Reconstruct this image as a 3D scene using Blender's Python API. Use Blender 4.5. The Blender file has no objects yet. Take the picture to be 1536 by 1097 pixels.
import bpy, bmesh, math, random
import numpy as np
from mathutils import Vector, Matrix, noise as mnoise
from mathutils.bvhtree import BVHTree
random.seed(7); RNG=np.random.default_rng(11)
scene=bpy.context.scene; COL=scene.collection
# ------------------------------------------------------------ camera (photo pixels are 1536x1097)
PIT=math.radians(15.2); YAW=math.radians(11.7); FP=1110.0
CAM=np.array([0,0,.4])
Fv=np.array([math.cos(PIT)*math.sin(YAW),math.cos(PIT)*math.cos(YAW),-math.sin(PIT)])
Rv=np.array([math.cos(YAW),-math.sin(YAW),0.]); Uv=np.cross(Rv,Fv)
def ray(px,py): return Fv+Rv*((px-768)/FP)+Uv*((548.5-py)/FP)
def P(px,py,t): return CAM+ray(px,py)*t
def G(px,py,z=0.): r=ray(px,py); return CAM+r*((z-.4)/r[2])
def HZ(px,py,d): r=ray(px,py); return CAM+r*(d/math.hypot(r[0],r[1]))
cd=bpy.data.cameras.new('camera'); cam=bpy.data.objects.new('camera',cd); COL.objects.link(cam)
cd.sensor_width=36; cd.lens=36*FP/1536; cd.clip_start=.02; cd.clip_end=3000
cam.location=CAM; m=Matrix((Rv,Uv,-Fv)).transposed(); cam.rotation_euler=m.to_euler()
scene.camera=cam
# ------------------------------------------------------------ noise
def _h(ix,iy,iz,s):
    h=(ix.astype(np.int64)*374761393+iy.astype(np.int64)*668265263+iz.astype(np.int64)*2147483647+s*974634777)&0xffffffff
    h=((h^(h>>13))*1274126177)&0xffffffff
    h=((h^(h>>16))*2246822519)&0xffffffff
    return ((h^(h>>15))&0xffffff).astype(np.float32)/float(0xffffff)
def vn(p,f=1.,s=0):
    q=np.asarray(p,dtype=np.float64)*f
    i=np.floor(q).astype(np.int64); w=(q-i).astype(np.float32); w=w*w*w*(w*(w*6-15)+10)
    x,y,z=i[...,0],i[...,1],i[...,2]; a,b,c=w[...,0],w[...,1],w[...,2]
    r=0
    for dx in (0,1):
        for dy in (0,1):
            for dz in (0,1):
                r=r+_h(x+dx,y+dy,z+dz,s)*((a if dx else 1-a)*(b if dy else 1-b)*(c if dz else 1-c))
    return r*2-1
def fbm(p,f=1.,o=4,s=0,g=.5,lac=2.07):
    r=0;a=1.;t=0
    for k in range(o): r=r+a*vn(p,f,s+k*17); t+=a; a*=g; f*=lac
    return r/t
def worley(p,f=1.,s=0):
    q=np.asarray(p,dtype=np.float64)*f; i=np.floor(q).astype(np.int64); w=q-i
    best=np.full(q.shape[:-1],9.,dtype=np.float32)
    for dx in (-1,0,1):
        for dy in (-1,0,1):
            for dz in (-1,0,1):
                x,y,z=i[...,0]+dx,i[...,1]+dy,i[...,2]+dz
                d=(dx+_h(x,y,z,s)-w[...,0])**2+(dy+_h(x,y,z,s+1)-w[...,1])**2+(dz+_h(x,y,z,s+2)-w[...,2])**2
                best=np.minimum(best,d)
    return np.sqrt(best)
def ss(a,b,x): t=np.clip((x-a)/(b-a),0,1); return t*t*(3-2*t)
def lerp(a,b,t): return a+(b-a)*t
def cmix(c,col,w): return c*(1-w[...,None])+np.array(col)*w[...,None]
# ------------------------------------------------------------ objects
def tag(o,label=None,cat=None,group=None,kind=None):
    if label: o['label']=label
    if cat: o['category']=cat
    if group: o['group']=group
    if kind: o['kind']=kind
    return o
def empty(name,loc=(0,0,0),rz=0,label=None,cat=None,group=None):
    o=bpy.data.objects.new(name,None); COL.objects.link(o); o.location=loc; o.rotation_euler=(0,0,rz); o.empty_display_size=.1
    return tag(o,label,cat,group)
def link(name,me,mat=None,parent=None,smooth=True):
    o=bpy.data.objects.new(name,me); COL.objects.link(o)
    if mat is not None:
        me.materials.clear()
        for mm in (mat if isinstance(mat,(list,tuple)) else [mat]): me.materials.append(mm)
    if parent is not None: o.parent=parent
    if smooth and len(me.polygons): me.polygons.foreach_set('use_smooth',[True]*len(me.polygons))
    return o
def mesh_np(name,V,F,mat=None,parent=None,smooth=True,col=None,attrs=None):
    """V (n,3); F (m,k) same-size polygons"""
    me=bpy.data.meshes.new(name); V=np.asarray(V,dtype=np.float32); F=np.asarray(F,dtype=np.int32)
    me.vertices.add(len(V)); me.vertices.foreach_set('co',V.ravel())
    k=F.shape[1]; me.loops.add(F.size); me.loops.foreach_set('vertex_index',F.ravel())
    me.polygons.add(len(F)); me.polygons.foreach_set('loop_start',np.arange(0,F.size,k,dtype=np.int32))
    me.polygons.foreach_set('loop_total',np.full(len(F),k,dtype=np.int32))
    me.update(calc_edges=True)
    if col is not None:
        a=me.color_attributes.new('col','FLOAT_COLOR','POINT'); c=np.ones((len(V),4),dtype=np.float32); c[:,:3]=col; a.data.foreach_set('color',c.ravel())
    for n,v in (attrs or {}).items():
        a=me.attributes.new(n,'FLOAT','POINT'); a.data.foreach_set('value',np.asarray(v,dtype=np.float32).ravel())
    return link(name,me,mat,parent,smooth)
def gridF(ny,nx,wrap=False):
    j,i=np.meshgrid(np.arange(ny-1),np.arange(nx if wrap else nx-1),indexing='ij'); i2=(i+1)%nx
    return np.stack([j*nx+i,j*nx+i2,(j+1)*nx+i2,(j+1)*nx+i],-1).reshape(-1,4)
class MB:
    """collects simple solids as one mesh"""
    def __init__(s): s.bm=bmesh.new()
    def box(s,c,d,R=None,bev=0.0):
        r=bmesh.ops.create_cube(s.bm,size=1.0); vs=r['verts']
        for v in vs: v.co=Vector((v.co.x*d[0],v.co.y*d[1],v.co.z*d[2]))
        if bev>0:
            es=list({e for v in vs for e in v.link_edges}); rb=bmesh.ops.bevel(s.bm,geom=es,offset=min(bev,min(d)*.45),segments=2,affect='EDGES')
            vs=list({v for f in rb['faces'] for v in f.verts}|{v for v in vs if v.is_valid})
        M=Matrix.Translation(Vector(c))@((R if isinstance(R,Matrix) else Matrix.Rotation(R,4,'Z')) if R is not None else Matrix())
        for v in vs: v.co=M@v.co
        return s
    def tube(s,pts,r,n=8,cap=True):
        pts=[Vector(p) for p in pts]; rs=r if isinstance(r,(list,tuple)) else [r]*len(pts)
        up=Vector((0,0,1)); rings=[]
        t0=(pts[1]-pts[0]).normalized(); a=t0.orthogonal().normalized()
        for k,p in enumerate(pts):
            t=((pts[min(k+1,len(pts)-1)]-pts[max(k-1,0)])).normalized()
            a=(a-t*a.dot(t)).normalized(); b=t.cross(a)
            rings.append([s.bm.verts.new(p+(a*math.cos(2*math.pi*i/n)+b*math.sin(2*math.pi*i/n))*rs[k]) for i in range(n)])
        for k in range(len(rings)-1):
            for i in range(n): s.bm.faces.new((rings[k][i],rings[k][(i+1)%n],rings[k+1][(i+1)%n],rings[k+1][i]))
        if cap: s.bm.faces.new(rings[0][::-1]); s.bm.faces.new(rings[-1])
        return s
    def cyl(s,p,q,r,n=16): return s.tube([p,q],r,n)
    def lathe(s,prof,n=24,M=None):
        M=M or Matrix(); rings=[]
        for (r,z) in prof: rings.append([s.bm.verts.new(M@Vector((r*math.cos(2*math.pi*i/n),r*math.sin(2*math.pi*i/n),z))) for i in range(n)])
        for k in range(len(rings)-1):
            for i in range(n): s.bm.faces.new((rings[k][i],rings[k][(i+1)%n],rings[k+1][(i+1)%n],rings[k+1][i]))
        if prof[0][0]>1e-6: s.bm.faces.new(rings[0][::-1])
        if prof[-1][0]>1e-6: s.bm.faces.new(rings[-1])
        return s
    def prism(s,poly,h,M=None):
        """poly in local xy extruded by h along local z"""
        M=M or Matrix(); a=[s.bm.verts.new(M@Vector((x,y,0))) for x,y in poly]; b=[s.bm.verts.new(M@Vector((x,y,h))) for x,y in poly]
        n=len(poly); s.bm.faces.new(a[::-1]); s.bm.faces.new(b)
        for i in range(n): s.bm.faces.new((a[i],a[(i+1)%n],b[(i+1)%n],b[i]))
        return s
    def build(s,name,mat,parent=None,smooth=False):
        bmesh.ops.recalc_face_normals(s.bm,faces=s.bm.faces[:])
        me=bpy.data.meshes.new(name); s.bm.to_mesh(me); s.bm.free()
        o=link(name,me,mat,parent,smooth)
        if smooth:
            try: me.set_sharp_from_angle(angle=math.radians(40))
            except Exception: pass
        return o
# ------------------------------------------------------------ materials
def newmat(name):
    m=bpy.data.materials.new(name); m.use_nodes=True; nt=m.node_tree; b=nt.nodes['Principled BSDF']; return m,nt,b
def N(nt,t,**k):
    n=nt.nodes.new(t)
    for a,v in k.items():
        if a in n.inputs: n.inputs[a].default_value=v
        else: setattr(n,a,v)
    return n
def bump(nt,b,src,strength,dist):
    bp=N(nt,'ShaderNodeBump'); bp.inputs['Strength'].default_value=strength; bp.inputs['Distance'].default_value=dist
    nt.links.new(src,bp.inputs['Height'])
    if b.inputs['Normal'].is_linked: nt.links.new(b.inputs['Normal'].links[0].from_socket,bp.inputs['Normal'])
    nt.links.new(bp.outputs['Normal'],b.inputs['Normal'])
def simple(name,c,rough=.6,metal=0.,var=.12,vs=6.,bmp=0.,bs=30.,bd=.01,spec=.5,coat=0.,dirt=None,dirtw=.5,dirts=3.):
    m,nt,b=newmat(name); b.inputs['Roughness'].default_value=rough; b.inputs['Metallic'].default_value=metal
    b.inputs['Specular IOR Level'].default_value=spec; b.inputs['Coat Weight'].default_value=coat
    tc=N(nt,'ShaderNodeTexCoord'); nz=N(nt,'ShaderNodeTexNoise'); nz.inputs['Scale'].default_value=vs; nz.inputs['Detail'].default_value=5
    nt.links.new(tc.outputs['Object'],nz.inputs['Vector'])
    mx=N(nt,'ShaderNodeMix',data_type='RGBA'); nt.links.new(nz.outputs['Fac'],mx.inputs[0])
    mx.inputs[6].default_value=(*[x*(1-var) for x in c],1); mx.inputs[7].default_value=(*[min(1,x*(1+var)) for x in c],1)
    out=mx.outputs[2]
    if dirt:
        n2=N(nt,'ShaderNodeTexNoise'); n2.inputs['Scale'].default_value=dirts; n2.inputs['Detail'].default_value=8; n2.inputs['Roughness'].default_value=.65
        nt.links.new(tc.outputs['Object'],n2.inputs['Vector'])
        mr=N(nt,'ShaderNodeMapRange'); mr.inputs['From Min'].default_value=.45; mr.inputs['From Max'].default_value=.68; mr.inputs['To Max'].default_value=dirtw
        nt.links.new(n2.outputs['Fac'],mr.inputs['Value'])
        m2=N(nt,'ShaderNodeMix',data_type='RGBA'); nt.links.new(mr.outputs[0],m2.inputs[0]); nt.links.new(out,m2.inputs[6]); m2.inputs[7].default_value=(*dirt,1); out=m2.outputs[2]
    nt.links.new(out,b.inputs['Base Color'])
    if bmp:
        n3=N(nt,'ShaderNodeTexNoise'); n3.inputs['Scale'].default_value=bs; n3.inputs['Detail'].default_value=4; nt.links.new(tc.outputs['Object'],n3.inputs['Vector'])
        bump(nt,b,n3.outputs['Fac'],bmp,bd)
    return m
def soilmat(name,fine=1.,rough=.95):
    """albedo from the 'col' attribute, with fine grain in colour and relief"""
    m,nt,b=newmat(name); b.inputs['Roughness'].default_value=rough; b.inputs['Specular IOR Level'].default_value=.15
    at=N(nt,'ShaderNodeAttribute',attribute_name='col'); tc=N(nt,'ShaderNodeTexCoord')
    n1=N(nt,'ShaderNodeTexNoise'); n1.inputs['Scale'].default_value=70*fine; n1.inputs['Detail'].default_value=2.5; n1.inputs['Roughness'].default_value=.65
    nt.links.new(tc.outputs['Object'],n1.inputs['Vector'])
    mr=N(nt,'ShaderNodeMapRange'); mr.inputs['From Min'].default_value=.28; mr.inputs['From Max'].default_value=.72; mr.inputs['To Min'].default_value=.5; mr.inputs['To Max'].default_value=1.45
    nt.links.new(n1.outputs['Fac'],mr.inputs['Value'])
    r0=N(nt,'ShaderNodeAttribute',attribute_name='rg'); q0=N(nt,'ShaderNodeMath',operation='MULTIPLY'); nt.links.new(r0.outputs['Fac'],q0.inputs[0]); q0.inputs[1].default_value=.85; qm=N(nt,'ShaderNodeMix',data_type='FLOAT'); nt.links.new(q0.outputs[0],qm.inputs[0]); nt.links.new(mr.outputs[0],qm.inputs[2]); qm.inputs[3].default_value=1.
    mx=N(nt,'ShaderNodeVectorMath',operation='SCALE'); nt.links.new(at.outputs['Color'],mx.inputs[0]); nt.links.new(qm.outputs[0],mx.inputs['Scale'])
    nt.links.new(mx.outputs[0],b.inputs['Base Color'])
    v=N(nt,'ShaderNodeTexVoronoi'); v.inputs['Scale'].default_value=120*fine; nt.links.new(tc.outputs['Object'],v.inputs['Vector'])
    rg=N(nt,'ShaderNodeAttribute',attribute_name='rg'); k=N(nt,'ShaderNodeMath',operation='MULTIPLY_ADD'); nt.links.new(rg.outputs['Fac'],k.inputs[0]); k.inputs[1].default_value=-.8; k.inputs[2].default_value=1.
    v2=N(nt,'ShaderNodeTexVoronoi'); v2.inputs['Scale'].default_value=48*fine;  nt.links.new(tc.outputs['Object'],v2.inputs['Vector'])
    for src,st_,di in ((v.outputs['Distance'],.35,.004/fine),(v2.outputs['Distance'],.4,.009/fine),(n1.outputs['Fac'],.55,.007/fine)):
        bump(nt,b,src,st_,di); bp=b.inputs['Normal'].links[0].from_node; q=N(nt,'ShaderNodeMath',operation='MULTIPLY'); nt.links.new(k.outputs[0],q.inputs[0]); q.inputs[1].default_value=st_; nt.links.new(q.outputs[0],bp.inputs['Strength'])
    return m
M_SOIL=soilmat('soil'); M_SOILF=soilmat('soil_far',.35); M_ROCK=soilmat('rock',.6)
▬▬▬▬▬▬
**Exercise description:** Every line in the data that holds "pixels" should be copied out.

**Exercise output:**
Reconstruct this image as a 3D scene using Blender's Python API. Use Blender 4.5. The Blender file has no objects yet. Take the picture to be 1536 by 1097 pixels.
# ------------------------------------------------------------ camera (photo pixels are 1536x1097)